I think it is because Javert is, if anything, Valjean's alter ego, and because his death scene is the second best in the book (after Maboeuf's). Inspector Javert is a man of order, of law; he serves the law of man with an intensity and passion that is unmatched by anything else in the book except Valjean's attempts to do good to others. In Valjean he finds himself baffled, because Valjean is a living refutation of all his assumptions. He eventually comes to regard himself as caught in a dilemma from which he cannot escape. The law of man requires that Valjean be caught and punished. But Javert comes to think that to catch and punish Valjean would violate another law, the law of God. It is an intolerable dilemma for a man like Javert. If he arrests Valjean, he commits a crime; if he lets him go free, he commits a crime; the demand of duty in both cases is severe. Even recognizing the dilemma is progress for Javert, and his suicide is itself a sign of how much. He chooses rightly: he will not commit a crime against the God. By not sinning against God, he sins against the human law. But the law is not merely something Javert defends; it is the essential part of who he is. Justice must be done, and violations of law must be punished. So he punishes himself and commits suicide. In a few scenes we see an extraordinary depth in a man who had before mostly been seen only in half-glimpses.

It is also the most interesting interaction. Cosette and Marius, who occupy a much larger part of the book, are relatively bland. Many of the characters are hardly more than caricatures. The narrator does not merely tell the story; he as much as disavows the intent just to tell the story. He is preaching at us on the subject of progress and does not shy away from admitting it. The digressions from the story itself are extensive and filled with what must be every genre of moralizing. This is didactic sermon writ large, very large and very didactic. In introducing the book I talked about how its closest cousin is Atlas Shrugged, and despite one being avowedly altruistic and the other avowedly egoistic, they share a great deal, even to the extent of all the criticisms of Rand's book having almost exact parallels in early criticism of Les Misérables. And, in a sense, all the criticisms obviously have merit.

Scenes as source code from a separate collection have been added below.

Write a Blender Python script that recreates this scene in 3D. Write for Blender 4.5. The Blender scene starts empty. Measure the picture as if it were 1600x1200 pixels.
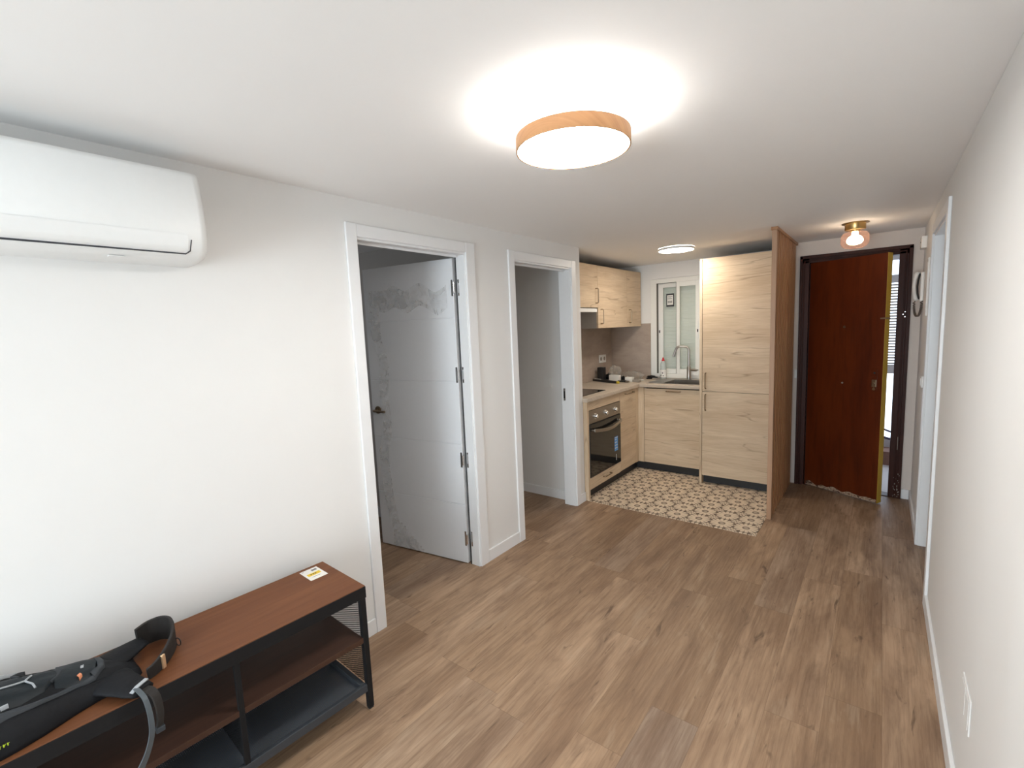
import bpy, math, random
from math import sin, cos, pi, radians, sqrt
from mathutils import Vector, Matrix, noise as mnoise
random.seed(7)
scene = bpy.context.scene
COL = scene.collection

# ------------------------------------------------------------------ camera
CX, CH, YAW, PITCH, ROLL, FPX = 2.046, 1.5562, .6651, .1151, -.0421, 737.93
fwd = Vector((-sin(YAW)*cos(PITCH), cos(YAW)*cos(PITCH), -sin(PITCH)))
rt0 = Vector((cos(YAW), sin(YAW), 0)); up0 = rt0.cross(fwd)
rt = rt0*cos(ROLL)+up0*sin(ROLL); up = -rt0*sin(ROLL)+up0*cos(ROLL)
cd = bpy.data.cameras.new('camera'); cam = bpy.data.objects.new('camera', cd); COL.objects.link(cam)
cd.sensor_width = 36; cd.lens = 36*FPX/1600; cd.clip_start = .02
cam.matrix_world = Matrix(((rt.x, up.x, -fwd.x, CX), (rt.y, up.y, -fwd.y, 0), (rt.z, up.z, -fwd.z, CH), (0, 0, 0, 1)))
scene.camera = cam

# ------------------------------------------------------------------ world, exposure, daylight
w = bpy.data.worlds.new('sky'); scene.world = w; w.use_nodes = True
bg = w.node_tree.nodes['Background']; bg.inputs[0].default_value = (.72, .84, 1, 1); bg.inputs[1].default_value = 2.2
scene.view_settings.view_transform = 'Standard'; scene.view_settings.look = 'None'
scene.view_settings.gamma = 1; scene.view_settings.use_curve_mapping = False
scene.view_settings.exposure = 0.60
def area(name, loc, rot, sx, sy, e, c):
    l = bpy.data.lights.new(name, 'AREA'); l.shape = 'RECTANGLE'; l.size = sx; l.size_y = sy; l.energy = e; l.color = c
    o = bpy.data.objects.new(name, l); COL.objects.link(o); o.location = loc; o.rotation_euler = rot; return o
area('daylight_balcony_window', (1.5, -3.25, .90), (radians(118), 0, radians(6)), 1.2, 1.5, 64, (.84, .95, 1))
area('daylight_side_room', (3.3, 3.62, 1.3), (0, radians(90), 0), 1.2, 1.4, 3.5, (.78, .9, 1))
area('daylight_bedroom', (-2.2, 1.3, 1.5), (0, radians(-90), 0), 1.0, 1.0, 2, (.85, .93, 1))

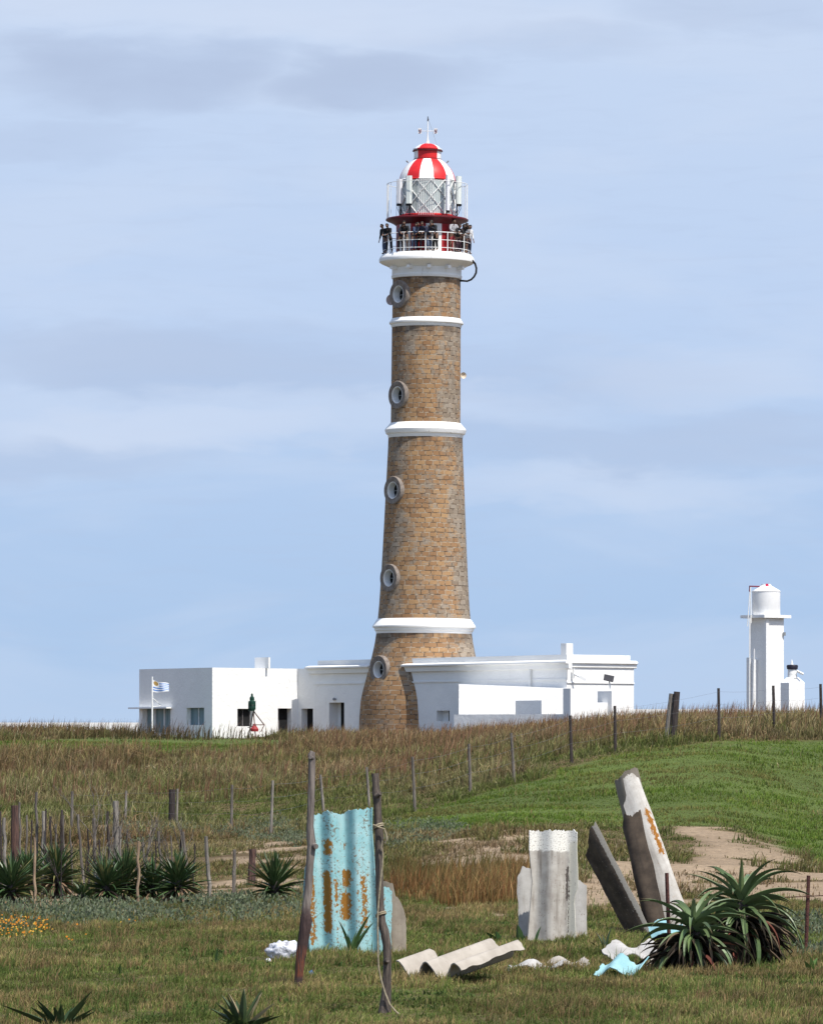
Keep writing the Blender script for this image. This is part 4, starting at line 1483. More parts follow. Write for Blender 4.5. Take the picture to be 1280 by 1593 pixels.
FG = 'posts of the far wire fence'
far_posts = []
for (px, yb, xt, yt, w, m, lb) in (
        (112, 1300, 113, 1231, 5, GREYWOOD, 'grey far fence post above the left row of dead sticks'),
        (195.5, 1283, 197, 1230, 4, PALEWOOD, 'thin pale far fence post just left of the dark double stump'),
        (360, 1298, 361.5, 1221, 4.6, GREYWOOD, 'grey far fence post, second to the left of the tall crooked log'),
        (422, 1298, 424.5, 1214, 4.6, PALEWOOD, 'pale far fence post next left of the tall crooked log'),
        (504, 1268, 498.5, 1205, 4.4, PALEWOOD, 'grey far fence post showing over the left edge of the turquoise sheet'),
        (575, 1262, 570.5, 1193, 4.2, PALEWOOD, 'pale far fence post just left of the roped post'),
        (645.5, 1262, 641.5, 1177, 5, GREYWOOD, 'grey far fence post right of the roped post, lowest on the green slope edge'),
        (732, 1235, 729, 1157, 5, GREYWOOD, 'grey far fence post on the slope, midway below the forecourt block'),
        (800, 1218, 795, 1140, 5, GREYWOOD, 'grey far fence post leaning left, right of the one below the forecourt block'),
        (889, 1188, 886.5, 1113, 5, DARKWOOD, 'dark far fence post below the stepped white blocks'),
        (957, 1172, 956, 1098, 5, DARKWOOD, 'dark far fence post below the sunny end wall of the main building'),
        (1118, 1150, 1117, 1070.5, 5, DARKWOOD, 'dark far fence post against the sky between paired posts and water tower'),
        (1204, 1138, 1202, 1066.5, 5, DARKWOOD, 'dark far fence post in front of the water tower'),
        (1277, 1131, 1275.5, 1064, 5, DARKWOOD, 'dark far fence post right of the lookout hut at the photo edge')):
    far_posts.append(wood('fence_post', px, yb, xt, yt, w, m, lb, 'fence post', FG))
wood('fence_post', 1046, 1156, 1052.5, 1076, 10, DARKWOOD, 'thick dark leaning post, right one of the touching pair on the ridge', 'fence post', 'thick paired posts on the ridge', taper=0.95)
b_ = place(1046, 1156)
wood('fence_post', 1036, 1154, 1044, 1079, 8, PALEWOOD, 'pale leaning post, left one of the touching pair on the ridge', 'fence post', 'thick paired posts on the ridge', taper=0.95, base=b_ + Vector((-10 * b_.y / F, 0.1, 0)))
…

Yet the book has a power that is somehow not captured by any of the criticisms, however just, as seen by its enduring popularity and the enthusiastic readers it has collected in every generation since it was published. Hugo is a writer of power, able to tug at the heartstrings and to depict struggles of the heart with great facility. He will return from a long non-story discussion and, using the endless discussion of the Infinite, or of sewers, or of Napoleon as background, quickly in a single short scene, sometimes even just a few lines, perfectly capture some fundamental feature of human life. It is sermon, but it is sermon accompanied by exquisite tableaux. And we should not disparage sermon; contrary to common wisdom, everyone loves a good sermon. We are moralizing creatures, sermonizers by nature. Indeed, this is why moralizing in literature is dangerous, because human beings are so naturally inclined to sermon that we only love those that are far better than we ourselves could deliver. It is not that readers dislike sermonizing in their books; it is that good sermons are very difficult to find. But Hugo preaches a good sermon.

Favorite Passage:

Progress! this cry, which we raise so frequently, is our entire thought, and at the point of our drama which we have reached, as the idea which it contains has still more than one trial to undergo, we may be permitted, even if we do nto raise the veil, to let its gleams pierce through clearly. The which the reader has before him at this moment is, from one end to the other, in its entirety and its details, whatever its intermissions, exceptions, and short-comings may be, the progress from evil to good, from injustice to justice, from falsehood to truth, from night to day, from appetite to conscience, from corruption to life, from bestiality to duty, from hell to heaven, and from nothingness to God. the starting-point is matter, the terminus the soul; the hydra at the commencement, the angel at the end.

Recommendation: Definitely the sort of book you should read at least once in your life. But prepare for a long haul.